[Do this] Write out every entry exactly as given, but omit the pictures.
Begin
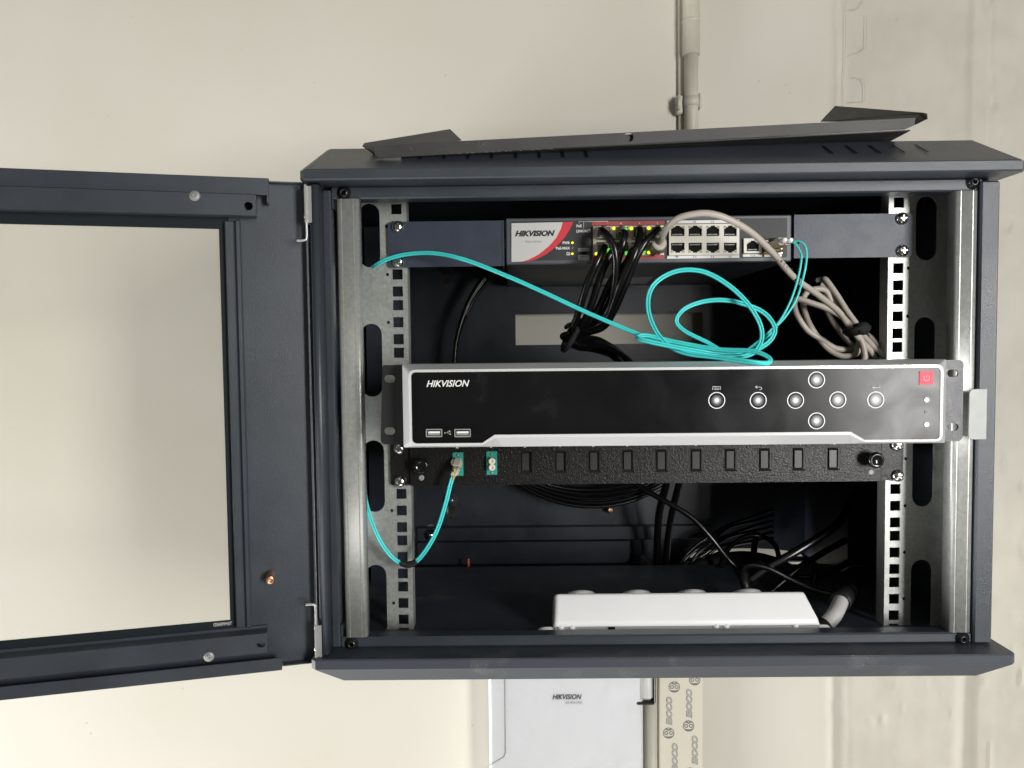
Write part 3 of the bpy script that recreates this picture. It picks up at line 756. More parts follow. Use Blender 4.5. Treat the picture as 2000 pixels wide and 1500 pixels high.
# ================================================================== sheet metal tray on top
tr = thing('metal_tray', 'loose dark sheet metal tray lying tilted on top of the cabinet', 'tray', at(1250, 290, .01))
yl, yr_ = -.004, .004
A, B_, C_, D_ = at(731, 284, yl), at(1788, 230, yr_), at(1786, 251, yr_), at(735, 309, yl)
C2 = at(1768, 257, yr_); D2 = at(729, 300, yl)
ex = (B_-A).normalized(); ez = (D_-A); ez = -(ez-ex*ez.dot(ex)).normalized(); ey = ez.cross(ex)
if ey.y < 0: ey = -ey
FR = (A, ex, ey, ez)
def loc(p): q = p-A; return q.dot(ex), q.dot(ez)
L = (B_-A).length
hx_, hz_ = loc(at(1228, 268, (yl+yr_)/2))
c1, c2 = loc(C_), loc(C2); d1 = loc(D_); d2 = loc(D2)
mb = MB(FR); mb.prism([(0, 0), (L, 0), (c1[0], c1[1]*.7), (c2[0], c1[1]), (d1[0]+.004, d1[1]), (d1[0]-.001, d1[1]*.8)], [circ(hx_, hz_, .0042, 14)], 0, .0013)
mb.build('front_flange', 'tray', tr)
mb = MB(FR); mb.box(hx_-.015, hx_+.015, .004, .005, d1[1]+.0018, -.0006); mb.box(.022, L-.004, .0014, .20, d1[1]+.0002, d1[1]+.0015, .0004)  # first box is added behind the hole so the hole shows dark
mb.build('base_plate', 'tray', tr)
G['scuff'] = mat('bare metal scuff', (.30, .29, .27), .6)
mb = MB(FR)
for k in range(26):
    u = random.choice([.080, .084, .088, .092, .094, .03, .055])+random.uniform(-.002, .002); v = random.uniform(-.0062, -.0018) if u > .07 else random.uniform(-.009, -.002); l_ = random.uniform(.0006, .002)
    mb.tube([(u, -.0001, v), (u+l_*random.uniform(-.3, 1), -.0001, v+l_*random.uniform(-.6, .6))], .00013, 4)
for k in range(12):
    u = .07+k*.007+random.uniform(-.003, .003); mb.tube([(u, -.0001, d1[1]+.0003), (u+random.uniform(.001, .004), -.0001, d1[1]+.0003)], .00015, 4)
mb.build('scuff_marks', 'scuff', tr, kind='stuff')
def wing(pts):
    P_ = [at(*p) for p in pts]; n = (P_[1]-P_[0]).cross(P_[2]-P_[0]).normalized()*.0013
    m = MB(); f = [m.P(p) for p in P_]; g = [m.P(p+n) for p in P_]; k = len(P_)
    m.F(f); m.F(g[::-1])
    for i in range(k): m.F([f[i], f[(i+1) % k], g[(i+1) % k], g[i]])
    return m.build('side_wing', 'tray', tr)
wing([(710, 285, .0), (713, 279, .003), (879, 252, .15), (902, 274, .155), (731, 300, .012)])
wing([(1788, 244, .012), (1812, 232, .004), (1811, 222, .004), (1802, 220, .008), (1632, 207, .15), (1603, 238, .155), (1780, 236, .012)])

# ================================================================== SWITCH
def screw_mesh(name='mount_screw', r=.0057):
    mb = MB(); mb.lathe((0, 0, 0), (0, -1, 0), [(0, r), (.0008, r), (.0020, r*.93), (.0034, r*.72), (.0042, r*.42), (.0044, .0)], 24)
    mb.mi = 1
    for a in (20, 110):
        ca, sa_ = math.cos(R(a)), math.sin(R(a)); w, l = .0007, r*.52
        q = [(-l*ca+w*sa_, -l*sa_-w*ca), (l*ca+w*sa_, l*sa_-w*ca), (l*ca-w*sa_, l*sa_+w*ca), (-l*ca-w*sa_, -l*sa_+w*ca)]
        mb.prism(q, [], -.0030, -.00455)
    return mb.mesh(name, ['chrome', 'screw_recess'])
G['screw_recess'] = mat('screw recess', (.22, .21, .20), .35, metal=.8)
SM = screw_mesh()
def screws(lst, Y, parent):
    for px, py in lst:
        p = at(px, py, Y); place('mount_screw', SM, (p.x, Y, p.z), parent, (0, random.uniform(0, 1.5), 0))
YS = .041
sw = thing('network_switch', 'grey rack network switch with silver and red label and sixteen ports', 'network switch', at(1265, 520, .15))
yf = YS-.004
X0, X1, Z0, Z1 = rect(988, 423, 1546, 514, yf)
bx0, bx1, bz0, bz1 = X0, X1, Z0, Z1
mb = MB(); mb.box(X0, X1, yf, .30, Z0, Z1, .0010); body = mb.build('housing', 'switch_body', sw)
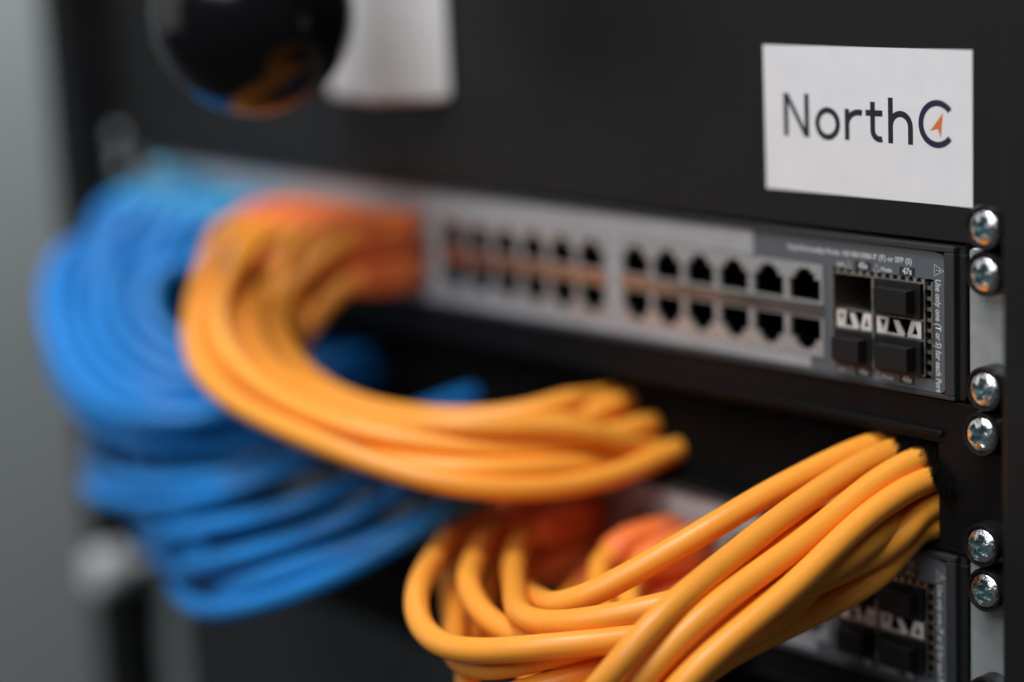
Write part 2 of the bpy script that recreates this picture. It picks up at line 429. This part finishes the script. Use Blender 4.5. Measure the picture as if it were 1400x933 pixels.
End
[Answer to the problem]
Write part 3 of the bpy script that recreates this picture. It picks up at line 756. More parts follow. Use Blender 4.5. Treat the picture as 2000 pixels wide and 1500 pixels high.
# ================================================================== sheet metal tray on top
tr = thing('metal_tray', 'loose dark sheet metal tray lying tilted on top of the cabinet', 'tray', at(1250, 290, .01))
yl, yr_ = -.004, .004
A, B_, C_, D_ = at(731, 284, yl), at(1788, 230, yr_), at(1786, 251, yr_), at(735, 309, yl)
C2 = at(1768, 257, yr_); D2 = at(729, 300, yl)
ex = (B_-A).normalized(); ez = (D_-A); ez = -(ez-ex*ez.dot(ex)).normalized(); ey = ez.cross(ex)
if ey.y < 0: ey = -ey
FR = (A, ex, ey, ez)
def loc(p): q = p-A; return q.dot(ex), q.dot(ez)
L = (B_-A).length
hx_, hz_ = loc(at(1228, 268, (yl+yr_)/2))
c1, c2 = loc(C_), loc(C2); d1 = loc(D_); d2 = loc(D2)
mb = MB(FR); mb.prism([(0, 0), (L, 0), (c1[0], c1[1]*.7), (c2[0], c1[1]), (d1[0]+.004, d1[1]), (d1[0]-.001, d1[1]*.8)], [circ(hx_, hz_, .0042, 14)], 0, .0013)
mb.build('front_flange', 'tray', tr)
mb = MB(FR); mb.box(hx_-.015, hx_+.015, .004, .005, d1[1]+.0018, -.0006); mb.box(.022, L-.004, .0014, .20, d1[1]+.0002, d1[1]+.0015, .0004)  # first box is added behind the hole so the hole shows dark
mb.build('base_plate', 'tray', tr)
G['scuff'] = mat('bare metal scuff', (.30, .29, .27), .6)
mb = MB(FR)
for k in range(26):
    u = random.choice([.080, .084, .088, .092, .094, .03, .055])+random.uniform(-.002, .002); v = random.uniform(-.0062, -.0018) if u > .07 else random.uniform(-.009, -.002); l_ = random.uniform(.0006, .002)
    mb.tube([(u, -.0001, v), (u+l_*random.uniform(-.3, 1), -.0001, v+l_*random.uniform(-.6, .6))], .00013, 4)
for k in range(12):
    u = .07+k*.007+random.uniform(-.003, .003); mb.tube([(u, -.0001, d1[1]+.0003), (u+random.uniform(.001, .004), -.0001, d1[1]+.0003)], .00015, 4)
mb.build('scuff_marks', 'scuff', tr, kind='stuff')
def wing(pts):
    P_ = [at(*p) for p in pts]; n = (P_[1]-P_[0]).cross(P_[2]-P_[0]).normalized()*.0013
    m = MB(); f = [m.P(p) for p in P_]; g = [m.P(p+n) for p in P_]; k = len(P_)
    m.F(f); m.F(g[::-1])
    for i in range(k): m.F([f[i], f[(i+1) % k], g[(i+1) % k], g[i]])
    return m.build('side_wing', 'tray', tr)
wing([(710, 285, .0), (713, 279, .003), (879, 252, .15), (902, 274, .155), (731, 300, .012)])
wing([(1788, 244, .012), (1812, 232, .004), (1811, 222, .004), (1802, 220, .008), (1632, 207, .15), (1603, 238, .155), (1780, 236, .012)])

# ================================================================== SWITCH
def screw_mesh(name='mount_screw', r=.0057):
    mb = MB(); mb.lathe((0, 0, 0), (0, -1, 0), [(0, r), (.0008, r), (.0020, r*.93), (.0034, r*.72), (.0042, r*.42), (.0044, .0)], 24)
    mb.mi = 1
    for a in (20, 110):
        ca, sa_ = math.cos(R(a)), math.sin(R(a)); w, l = .0007, r*.52
        q = [(-l*ca+w*sa_, -l*sa_-w*ca), (l*ca+w*sa_, l*sa_-w*ca), (l*ca-w*sa_, l*sa_+w*ca), (-l*ca-w*sa_, -l*sa_+w*ca)]
        mb.prism(q, [], -.0030, -.00455)
    return mb.mesh(name, ['chrome', 'screw_recess'])
G['screw_recess'] = mat('screw recess', (.22, .21, .20), .35, metal=.8)
SM = screw_mesh()
def screws(lst, Y, parent):
    for px, py in lst:
        p = at(px, py, Y); place('mount_screw', SM, (p.x, Y, p.z), parent, (0, random.uniform(0, 1.5), 0))
YS = .041
sw = thing('network_switch', 'grey rack network switch with silver and red label and sixteen ports', 'network switch', at(1265, 520, .15))
yf = YS-.004
X0, X1, Z0, Z1 = rect(988, 423, 1546, 514, yf)
bx0, bx1, bz0, bz1 = X0, X1, Z0, Z1
mb = MB(); mb.box(X0, X1, yf, .30, Z0, Z1, .0010); body = mb.build('housing', 'switch_body', sw)
Write part 2 of the bpy script that recreates this picture. It picks up at line 429. This part finishes the script. Use Blender 4.5. Measure the picture as if it were 1400x933 pixels.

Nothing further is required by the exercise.